Hoje a Etiópia está a desenvolver-se mas fora das cidades continua pobre, admite aquela que foi lá embaixadora. E Zevadia vê como sinal positivo o papel crescente da mulher. Depois de uma ministra da Defesa, agora há uma presidente, Sahle-Work Zewde. "Conhecia-a bem. É muito inteligente. Mas o cargo é cerimonial, como em Israel."
Beta Israel e não falashas
Pergunto porque não gostam os judeus etíopes de serem chamados de falashas. Zevadia explica que a palavra quer dizer "estranho", alguém "que não pertence aqui" e por isso preferem ser chamados de Beta Israel, ou seja "da Casa de Israel". Serão hoje 150 mil a viver em Israel, e muitos poucos ainda nas aldeias de Gondar.
A diplomata relembra que há na Bíblia mais de 40 referências à Etiópia, mas que apesar de a rainha de Sabá ter visitado Jerusalém, Salomão nunca foi à Etiópia, e portanto quando ela conseguiu que o primeiro-ministro Benjamin Netanyahu visitasse Addis Abeba foi a primeira visita de sempre de um líder israelense a um país onde a estrela de David está presente até no Palácio Imperial.
Zevadia é casada com um judeu etíope, que cresceu no Canadá e fez mais tarde a alyiah. Têm uma filha adolescente, Lee, e dois gêmeos mais pequenos, Itai e Yuval. Mas os casamentos fora da comunidade vão acontecendo cada vez mais. Há casamentos com judeus indianos, russos, britânicos, na própria família mais chegada.
Como diplomata, Zevadia tem também de saber lidar com a questão palestina, "sempre presente". Conta que desde o início se deu com muitos árabes israelitas e palestinos. Que na universidade em Jerusalém tinha colegas árabes e chegou a ir às suas aldeias e a casamentos. "As coisas não são como se veem na CNN", diz.

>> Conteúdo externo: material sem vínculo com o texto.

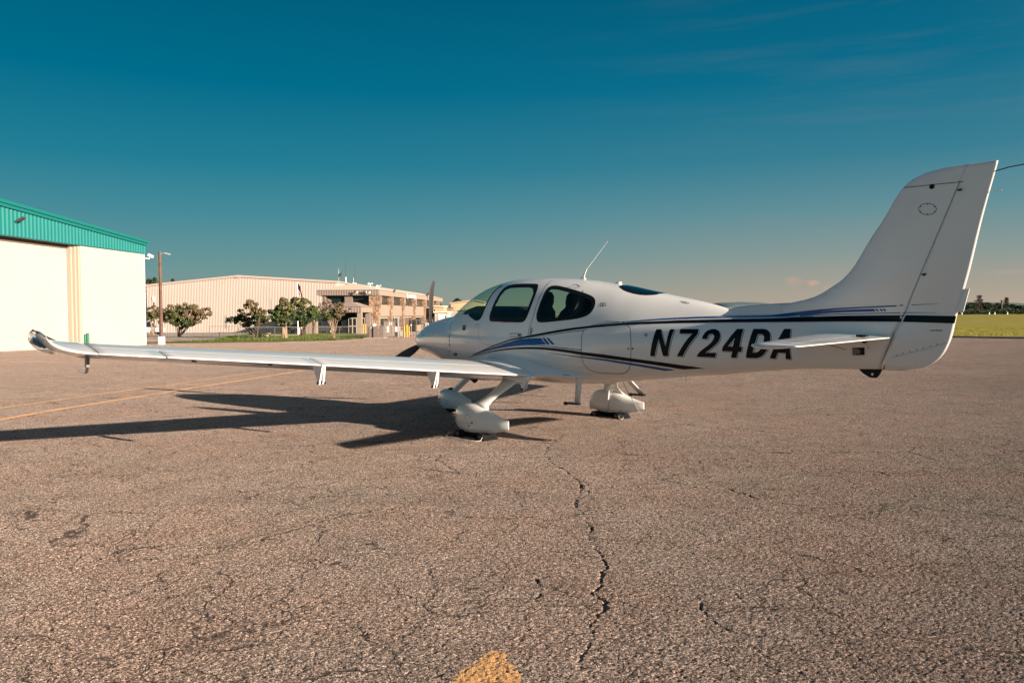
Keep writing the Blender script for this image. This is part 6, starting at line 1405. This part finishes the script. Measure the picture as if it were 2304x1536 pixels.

Lembra-se de que um dia, quando trabalhava em Chicago, um professor palestino acusou Israel de praticar o apartheid e que isso a revoltou: "Disse-lhe: "não me diga isso. Eu sou negra. Uma judia africana. E sou israelense. Fiz a minha tese sobre o ANC e a luta contra o apartheid na África do Sul e sei que Israel não é um país do apartheid."